Of course the scene that had everyone buzzing is the Miles-Maya conversation about wine, in which Miles describes why he loves pinot noir, which becomes a metaphor for how he sees himself. It's a beautiful scene, almost painfully so, when you consider the paper-thin discomfort separating Miles and Maya, and the way Maya so warmly tries to bridge the gap but is ultimately awkwardly rebuffed by a nervous Miles. It's just so fucking perfect, that scene. The dude realizing after the woman has made a move that he missed his opportunity to do his part, and then trying to come in and do the duty after the moment has passed. It's humiliating and if we haven't all been there yet, then by god we will be some day.

We're all supposed to see a little bit of ourselves in this movie, if we're obsessed with self-definition (like we are; don't deny it). And, in me, I see the surly and anti-social behaviors of Miles mixed caustically with the completely irreverent and ignorant tendencies of Jack. Miles has enough patience for wine to spend time with it, sniffing, looking, thinking, then tasting. Jack throws that shit back and says, "It tastes fine to me!"

In many ways, I feel like I do the same thing. Which, really, is fine. It's a learning process. It's much more easy to learn to be less like Jack than to learn to be less like Miles — someone whose expectations are always so high that they can never be met, someone who is so socially awkward that he can barely even stand conversations with people he doesn't know but who he admires. Someone whose life is playing out very differently from how he had envisioned.

I think Miles' loving description of the finicky pinot noir is so sweet. Before I'd ever seen this movie, I'd decided that pinot was the varietal that played nicest with my palate, so what a surprise it was to see it given the attention this movie gave it. In fact, it made me kind of giddy to see Miles snobbishly rail against merlot and give pinot all his love. (I don't have anything against merlot except that it's kinda boring and one-dimensional, but I'm always looking for exceptions.)

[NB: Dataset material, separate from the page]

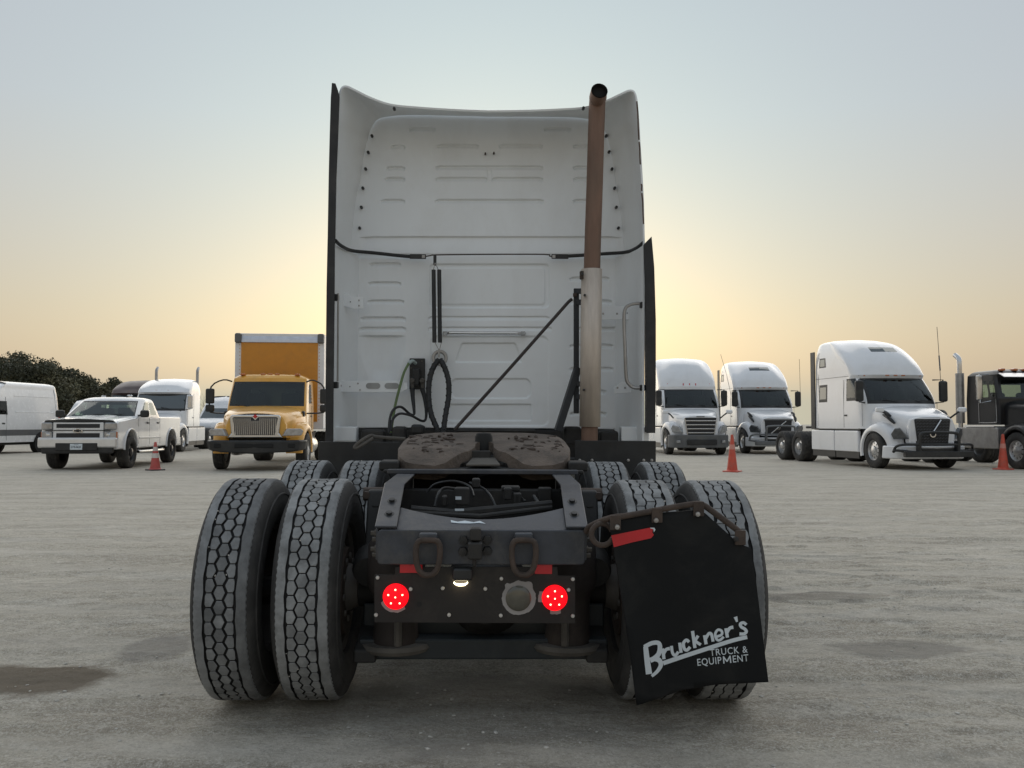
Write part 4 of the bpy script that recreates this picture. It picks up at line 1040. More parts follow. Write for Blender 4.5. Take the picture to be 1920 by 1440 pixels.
if sum(fc.normal.y for fc in bm.faces) > 0: bmesh.ops.reverse_faces(bm, faces=bm.faces)
me = bpy.data.meshes.new('mud_flap'); bm.to_mesh(me); bm.free(); me.materials.append(mat('flap_rubber', (0.0095, 0.0105, 0.0115), 0.75, spec=0.25, var=0.25, scale=3, dirt=(0.03, 0.029, 0.027), dirt_amt=0.6, dirt_scale=3))
me.polygons.foreach_set('use_smooth', [True] * len(me.polygons))
flap = bpy.data.objects.new('mud_flap', me); COL.objects.link(flap); flap.parent = truck
sol = flap.modifiers.new('thickness', 'SOLIDIFY'); sol.thickness = 0.008; sol.offset = -1
def FL(px, py, lift=0.003): return L(px, py, flap_y(px, py) - lift)
# hanger bar with its coil
HB = RUST
mb = MB(); mb.tube(smooth_path([L(*p, FY + dy) for p, dy in (((1098, 998), 0.16), ((1105, 988), 0.14), ((1125, 978), 0.08), ((1150, 970), 0.0), ((1175, 967), 0.0), ((1235, 956), 0.0), ((1300, 945), 0.0), ((1318, 947), 0.0), ((1340, 962), 0.0), ((1380, 992), 0.0), ((1393, 1003), 0.0))], 5), 0.0125, 8)
mb.build('flap_hanger', HB, truck, smooth=60)
mb = MB(); c = L(1128, 1001, FY + 0.06)
mb.tube([c + Vector((0.042 * math.cos(a), -0.03 * a / 6.3, 0.042 * math.sin(a))) for a in np.linspace(0.3, 6.0, 26)], 0.011, 8)
mb.build('hanger_coil', HB, truck, smooth=60)
for x_, y_ in ((1150, 978), (1228, 964), (1306, 952), (1384, 1006)):
    o = MB().box(L(x_ + 4, y_ + 2, FY - 0.012), (0.042, 0.012, 0.058), None).build('flap_clip', HB, truck, bevel=0.003)
for x_, y_ in ((1157, 988), (1230, 975.5), (1308, 964), (1380, 1011)):
    MB().lathe([(0, -0.010), (0.009, -0.008), (0.011, 0.004)], 10, Matrix.Translation(L(x_, y_, FY - 0.018)) @ Matrix.Rotation(R(-90), 4, 'X')).build('bolt', ALU if x_ < 1350 else DARK, truck)
mb = MB(); tp = [(1146, 1004), (1180, 997), (1218, 989.5), (1225, 990), (1223, 998), (1226, 1003), (1221, 1009), (1185, 1017), (1151, 1026)]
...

I get that. I get feeling a kinship — however contrived and flimsy — to a grape that is finicky and temperamental, but whose harvest can bring unimaginable delights. That's how life itself feels to me, every day. And that, I think, is why this movie was such a hit. It's a metaphor for existence, but one we can connect to something so common as alcohol or road trips or friendship or, when we're really lucky, all three.

3 Comments:

Blogger Palm Tree said...

Yay! I'm so glad you finally saw it! The Miles / Maya scene is a definite favorite. It's brilliant. But I also enjoyed the punches of humor. "No going to the dark side!" "I am not drinking fucking Merlot!" and when Miles looks at Jack while they're tasting and asks, "Are you chewing GUM?!"

I, too, felt giddy at the great attention given to pinot. It made me feel like part of the club, even if Miles would sigh in derision if I ever met him and attempted to describe wine.

Sideways is one of my favorite movies. I bought it, and it proves an enthralling distraction each and every time I watch it.

1/20/2007 12:54 AM  
Blogger Collin C. said...

Great review. It makes me want to watch the movie again.

Did you catch that Miles' prize bottle, a '67 Cheval Blanc (i think that is what the vintage was), that he enjoyed in Jack In The Box, was a predominately a merlot blend from Bordeaux? I think this scene was Miles' turning point.

Great movie....i wish I had it on DVD.

1/21/2007 4:40 PM  
Blogger palm tree said...

This is a great review, by the way. The only metaphor I really picked up on was in the Miles / Maya "Why I love pinot" scene. Everything else was lost to intoxication and my craving for humor.